Isyu terhangat di Perumahan Depok Maharaja adalah masalah sampah yang tak kunjung selesai, Pak Adriana, anggota DPRD Kota Depok merespon diskusi milis Depok Maharaja. Berikut paparannya Ket Foto (Pak Adriana ketika partisipasi kerja bakti membangun lapangan bulutangkis di Blok P Depok Maharaja)

Pak Slamet,
saya sudah baca2 web rw 12 Depok Maharaja yg diberikan. Jadi "solusi" akhirnya adalah pihak developer (bu Telly) menjanjikan akan menyiapkan sendiri lahan (di blok S) & mesin UPS nya?
Bila memang sudah ada solusi seperti itu, saya turut mendoakan semoga proses realisasinya bisa lancar & sukses. Apakah sudah dijadwalkan secara teknis; kapan & bagaimana rencana itu akan direalisasikan?

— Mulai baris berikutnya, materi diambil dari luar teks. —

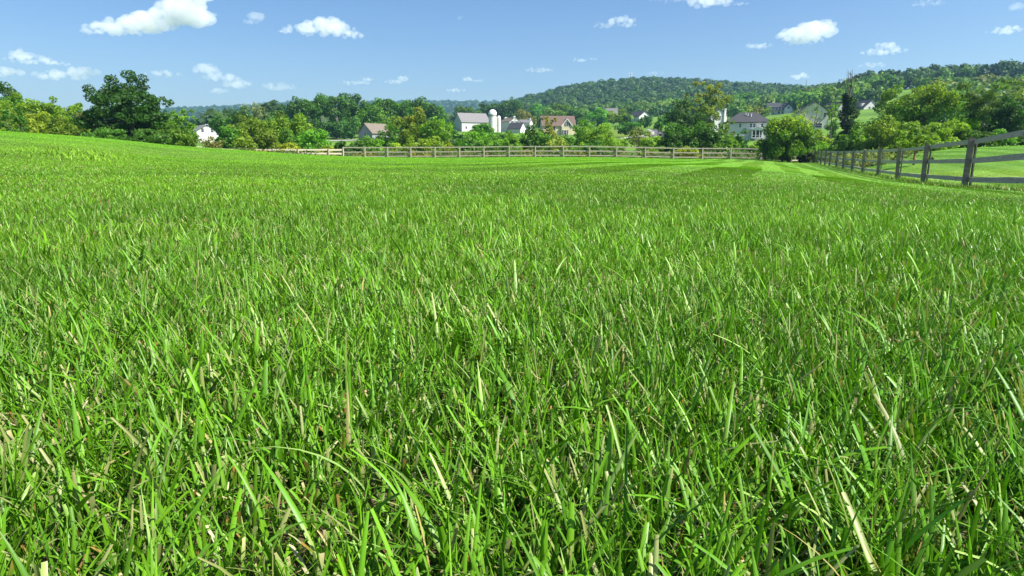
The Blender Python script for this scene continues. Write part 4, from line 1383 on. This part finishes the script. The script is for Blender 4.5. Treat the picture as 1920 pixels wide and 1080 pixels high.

Model ini mirip dengan model di salah satu perumahan di Cimanggis. Lahan - oleh developer - disiapkan di luar komplek perumahan. Mesin UPS nya dibeli dan disiapkan oleh developer juga, langsung ke supplier. Tenaga pelaksana dan biaya operasionalnya juga disiapkan oleh developer. Sepertinya, angkutan sampah lokal (dari rumah warga ke lokasi UPS) juga disiapkan oleh developer. Mungkin warga dibebankan iuran ke developer untuk pengelolaan lingkungan ini. Dan setahu saya, dgn model ini, warga dibebaskan dari iuran / retribusi sampah ke pemda. Karena sdh swakelola.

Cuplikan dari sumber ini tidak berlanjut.